Las nuevas leyes y la cultura oficial reducen a un valor instrumental la vida humana, para suprimirla o desvincularla de su base material, sea por la acción práctica, la vía genética o la intelectual; el género como teoría que sienta jurisprudencia de estado de las identidades sexuales polimorfas. La consecuencia es evidente: estamos ante la crisis de identidad y de sentido de la vida del ser hombre y ser mujer. Pero, sin hombres y mujeres, esposas y esposos, madres y padres, la sociedad y la economía son inviables.

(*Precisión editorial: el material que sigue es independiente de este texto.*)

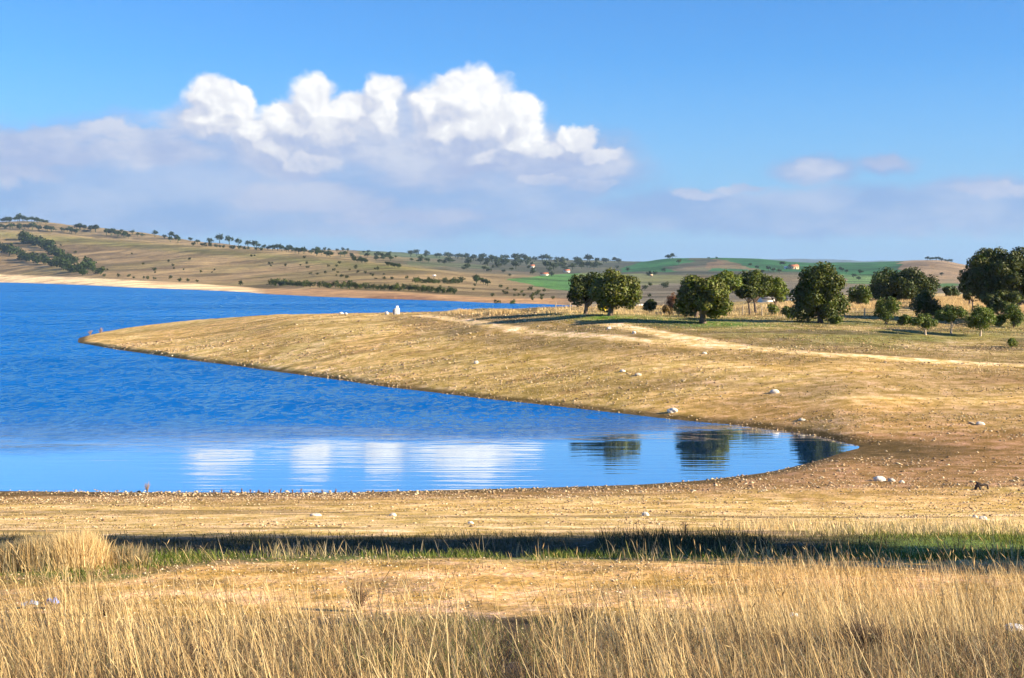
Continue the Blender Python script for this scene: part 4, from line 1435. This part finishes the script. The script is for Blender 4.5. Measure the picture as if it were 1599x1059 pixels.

La ruptura antropológica cabalga sobre una gran contradicción: por una parte, el imperio del emotivismo, en el que las emociones constituyen la guía, incluso en niños y adolescentes, como sucede con la ola trans. Se trata de emocionar, no de razonar; de sentir, no de comprender. Por otra, el cientismo que convierte la ciencia, no en el medio instrumental que es, sino en una ideología que establece los fines humanos y se postula como sustituto del cristianismo y la moral.

La ruptura antropológica ha dañado gravemente las instituciones del núcleo central de la sociedad: matrimonio, paternidad y maternidad, filiación, fraternidad y parentesco. Al mismo tiempo, no confiere límites a la manipulación sobre el fundamento natural del ser humano, y en especial su condición genética.